Dynamics of strongly correlated fermions: Ab initio results for two and three dimensions

Quantum transport of strongly correlated fermions is of central interest in condensed matter physics. While the stationary expansion dynamics have recently been measured with cold atoms in 2D optical lattices, ab initio simulations have been limited to 1D setups so far. Here, we present the first precise fermionic quantum dynamics simulations for 2D and 3D. The simulations are based on nonequilibrium Green functions and incorporate strong correlations via $T$-matrix self-energies. The simulations predict the short-time dynamics, and we discover a universal scaling of the expansion velocity with the particle number. Our predictions can be verified experimentally using the recently developed fermionic atom microscopes.

Figure 1

(Top) Expansion dynamics of 74 circularly confined fermions in a 2D $19\times 19$ Hubbard lattice (1) following the removal of the confinement at time $t=0$, for $U=1\left(5\right)$, first (second) row. Snapshots of the density $n_{\mathit{s}}$ for four time points during the early stage of the expansion ($t$ in units of the inverse hopping rate, color code: $\sqrt{n_{\mathit{s}}}$). (Bottom) Asymptotic core [defined as density HWHM] expansion velocity $C_{\exp }$. Plus signs: experimental results for different lattice depths in units of the recoil energy $E_{\mathrm{r}}$ [10]; gray dashed line: RTA model [4]; red circles: present NEGF results. The black line is a fit through the experimental points to guide the eye.

Figure 2

(Left) Time evolution of the expansion velocity for $N=58$ in 2D and various $U$. (Right) Evolution of the independent-particle and correlation parts of the entropy and energy, for $U=4$. Symbols mark the respective inflection points. Shaded areas correspond to the three phases of the evolution (see text).

Figure 3

Fermion expansion dynamics in a 2D $19\times 19$ Hubbard lattice (1) at $U=4$. Top three rows: square root of density $n_s$ for $N=2,26$, and 74, respectively.
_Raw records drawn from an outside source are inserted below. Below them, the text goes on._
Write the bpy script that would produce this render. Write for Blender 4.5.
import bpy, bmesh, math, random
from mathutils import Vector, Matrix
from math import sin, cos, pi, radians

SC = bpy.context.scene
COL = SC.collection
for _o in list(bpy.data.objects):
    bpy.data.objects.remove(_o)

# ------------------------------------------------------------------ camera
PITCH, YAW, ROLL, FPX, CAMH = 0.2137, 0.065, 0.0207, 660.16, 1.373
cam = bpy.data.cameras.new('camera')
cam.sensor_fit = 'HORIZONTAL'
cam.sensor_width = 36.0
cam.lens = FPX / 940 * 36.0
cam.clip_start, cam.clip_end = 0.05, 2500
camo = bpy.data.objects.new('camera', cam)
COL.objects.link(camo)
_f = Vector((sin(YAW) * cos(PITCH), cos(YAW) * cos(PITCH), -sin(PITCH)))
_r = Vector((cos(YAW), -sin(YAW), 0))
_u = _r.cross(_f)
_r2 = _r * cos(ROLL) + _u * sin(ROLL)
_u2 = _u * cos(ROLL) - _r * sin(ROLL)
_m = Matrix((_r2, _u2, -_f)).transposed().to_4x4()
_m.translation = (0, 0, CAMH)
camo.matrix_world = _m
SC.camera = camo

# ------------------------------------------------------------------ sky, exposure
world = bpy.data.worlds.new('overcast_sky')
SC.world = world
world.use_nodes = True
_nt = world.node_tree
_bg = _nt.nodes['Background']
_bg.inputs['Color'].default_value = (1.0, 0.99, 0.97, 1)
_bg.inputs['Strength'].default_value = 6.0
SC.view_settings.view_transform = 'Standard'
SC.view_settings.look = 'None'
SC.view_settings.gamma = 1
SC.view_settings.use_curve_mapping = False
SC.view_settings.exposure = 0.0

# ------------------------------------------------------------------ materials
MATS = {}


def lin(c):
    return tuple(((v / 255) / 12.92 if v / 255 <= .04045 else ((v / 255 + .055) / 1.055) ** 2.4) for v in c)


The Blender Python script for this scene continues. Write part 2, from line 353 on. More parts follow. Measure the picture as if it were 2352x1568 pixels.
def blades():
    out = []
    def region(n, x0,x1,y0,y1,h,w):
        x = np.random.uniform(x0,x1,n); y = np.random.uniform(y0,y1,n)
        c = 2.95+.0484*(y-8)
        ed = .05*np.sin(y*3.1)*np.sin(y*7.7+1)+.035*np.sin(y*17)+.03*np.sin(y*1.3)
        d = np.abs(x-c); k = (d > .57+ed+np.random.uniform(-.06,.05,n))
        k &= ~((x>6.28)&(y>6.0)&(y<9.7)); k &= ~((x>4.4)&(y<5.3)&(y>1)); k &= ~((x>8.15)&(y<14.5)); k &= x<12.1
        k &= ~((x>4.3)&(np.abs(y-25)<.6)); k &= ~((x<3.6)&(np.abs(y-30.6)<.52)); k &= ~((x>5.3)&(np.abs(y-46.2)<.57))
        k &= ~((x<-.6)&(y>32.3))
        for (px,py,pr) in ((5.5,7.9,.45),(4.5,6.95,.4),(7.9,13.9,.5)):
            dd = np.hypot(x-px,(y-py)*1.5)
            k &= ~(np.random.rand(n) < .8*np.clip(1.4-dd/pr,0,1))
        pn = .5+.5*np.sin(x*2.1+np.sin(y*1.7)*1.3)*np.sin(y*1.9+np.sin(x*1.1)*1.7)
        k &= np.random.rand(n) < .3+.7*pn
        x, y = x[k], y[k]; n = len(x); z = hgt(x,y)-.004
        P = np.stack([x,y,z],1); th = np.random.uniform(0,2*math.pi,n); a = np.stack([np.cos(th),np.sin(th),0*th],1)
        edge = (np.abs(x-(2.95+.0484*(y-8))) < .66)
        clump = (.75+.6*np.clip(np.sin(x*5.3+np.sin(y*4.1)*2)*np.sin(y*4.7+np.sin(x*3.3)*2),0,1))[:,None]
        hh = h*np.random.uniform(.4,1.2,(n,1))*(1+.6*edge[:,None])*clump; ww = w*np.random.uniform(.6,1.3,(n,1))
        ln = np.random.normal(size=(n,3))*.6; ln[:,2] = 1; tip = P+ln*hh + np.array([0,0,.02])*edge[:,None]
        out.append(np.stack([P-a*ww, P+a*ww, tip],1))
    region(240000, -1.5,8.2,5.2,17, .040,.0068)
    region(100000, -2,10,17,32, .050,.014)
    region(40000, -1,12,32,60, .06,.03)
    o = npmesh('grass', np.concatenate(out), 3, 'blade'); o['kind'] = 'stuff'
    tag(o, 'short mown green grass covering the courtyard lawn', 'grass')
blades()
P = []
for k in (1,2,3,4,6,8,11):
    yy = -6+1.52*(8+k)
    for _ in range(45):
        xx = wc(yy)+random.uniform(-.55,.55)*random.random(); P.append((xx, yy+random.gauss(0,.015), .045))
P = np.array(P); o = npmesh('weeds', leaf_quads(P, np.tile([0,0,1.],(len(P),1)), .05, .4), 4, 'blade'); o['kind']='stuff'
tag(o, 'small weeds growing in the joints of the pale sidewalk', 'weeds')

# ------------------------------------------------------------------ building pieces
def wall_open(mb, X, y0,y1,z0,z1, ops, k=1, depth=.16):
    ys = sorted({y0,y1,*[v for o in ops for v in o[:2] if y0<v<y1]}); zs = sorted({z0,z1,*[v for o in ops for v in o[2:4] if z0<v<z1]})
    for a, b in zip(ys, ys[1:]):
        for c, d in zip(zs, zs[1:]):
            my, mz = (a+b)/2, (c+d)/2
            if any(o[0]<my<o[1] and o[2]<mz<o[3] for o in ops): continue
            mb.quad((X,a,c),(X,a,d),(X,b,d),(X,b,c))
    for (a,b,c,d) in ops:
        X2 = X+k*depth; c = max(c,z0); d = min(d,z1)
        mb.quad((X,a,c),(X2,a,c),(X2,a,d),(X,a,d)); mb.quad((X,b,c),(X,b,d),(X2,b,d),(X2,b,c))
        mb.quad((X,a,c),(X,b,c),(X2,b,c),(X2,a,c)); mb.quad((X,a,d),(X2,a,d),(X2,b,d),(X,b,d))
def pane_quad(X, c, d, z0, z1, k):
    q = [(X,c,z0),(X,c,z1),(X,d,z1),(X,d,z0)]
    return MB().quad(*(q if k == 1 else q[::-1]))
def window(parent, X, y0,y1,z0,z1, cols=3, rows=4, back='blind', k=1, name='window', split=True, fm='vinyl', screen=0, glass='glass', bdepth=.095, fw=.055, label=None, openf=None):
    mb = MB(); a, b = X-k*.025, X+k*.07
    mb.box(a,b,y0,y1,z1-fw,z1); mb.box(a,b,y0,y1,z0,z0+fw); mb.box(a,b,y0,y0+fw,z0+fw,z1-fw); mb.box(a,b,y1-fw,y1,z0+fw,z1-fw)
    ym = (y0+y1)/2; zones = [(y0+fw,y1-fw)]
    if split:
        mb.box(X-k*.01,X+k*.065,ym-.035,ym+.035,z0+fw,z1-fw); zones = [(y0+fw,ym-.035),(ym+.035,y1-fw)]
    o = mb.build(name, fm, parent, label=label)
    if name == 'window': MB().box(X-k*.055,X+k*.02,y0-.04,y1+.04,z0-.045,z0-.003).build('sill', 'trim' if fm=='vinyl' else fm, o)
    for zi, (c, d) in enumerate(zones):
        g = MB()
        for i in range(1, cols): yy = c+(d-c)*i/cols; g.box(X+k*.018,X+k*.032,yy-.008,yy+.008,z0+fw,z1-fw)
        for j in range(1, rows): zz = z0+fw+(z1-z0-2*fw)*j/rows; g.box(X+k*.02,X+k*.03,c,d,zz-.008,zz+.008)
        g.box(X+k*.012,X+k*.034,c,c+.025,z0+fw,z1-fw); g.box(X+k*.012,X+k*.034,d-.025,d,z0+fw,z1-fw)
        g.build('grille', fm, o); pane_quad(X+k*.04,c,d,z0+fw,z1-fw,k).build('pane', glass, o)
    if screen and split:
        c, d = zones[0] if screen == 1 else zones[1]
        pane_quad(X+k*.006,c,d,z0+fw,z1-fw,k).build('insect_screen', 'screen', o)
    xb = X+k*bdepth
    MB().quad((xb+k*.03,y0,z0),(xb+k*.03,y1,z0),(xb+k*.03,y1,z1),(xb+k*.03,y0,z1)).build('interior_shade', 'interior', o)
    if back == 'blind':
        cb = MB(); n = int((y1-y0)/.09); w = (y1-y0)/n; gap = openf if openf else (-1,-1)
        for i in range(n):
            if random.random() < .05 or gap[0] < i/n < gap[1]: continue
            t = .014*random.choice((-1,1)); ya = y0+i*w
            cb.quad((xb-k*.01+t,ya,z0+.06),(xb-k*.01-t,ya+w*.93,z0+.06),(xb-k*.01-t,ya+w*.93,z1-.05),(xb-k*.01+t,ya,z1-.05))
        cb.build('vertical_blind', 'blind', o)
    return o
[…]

Rows $4–6$: square root of double occupation, entropy density $S_{\mathit{s}}$, and the pair correlation function $\delta n_{\mathit{s}}^{\uparrow \downarrow }=n_{\mathit{s}}^{\uparrow \downarrow }-n_{\mathit{s}}^{\uparrow }{n}_{\mathit{s}}^{\downarrow }$.

Figure 4

Momentum distribution $p\left(k\right)$, Eq. (11) at $t=9.5$, for a 1D system of $N_s=65$ for $N=2,...,42$. (Top) $U=3$. (Bottom) $U=-3$. The dashed lines denotes the uniform initial distribution $p_0\left(k\right)$. (Insets) $N$-dependence of amplitude $a$. Symbols: data points, lines: linear fits.

Figure 5

(Left) Asymptotic expansion velocity vs particle number for $D=1,...,3$ and $U=1,...,3$. Symbols correspond to data points, errors are smaller than symbol size. Dashed lines: linear extrapolation $N\to \infty$ according to Eq. (13). (Right) Corresponding slope $\chi$ vs bandwidth-normalized interaction.

Figure 6

Macroscopic expansion velocity $V_{\exp }$ for varying $U$. Comparison between Hartree-Fock (HF) and the correlated $T$-matrix (TMA) results.

Figure 7

Dependence of the asymptotic expansion velocity on $N$ for confinement potentials of different curvature ${\gamma }_k\left(N\right)$. Insets show the shape of the initial density profile.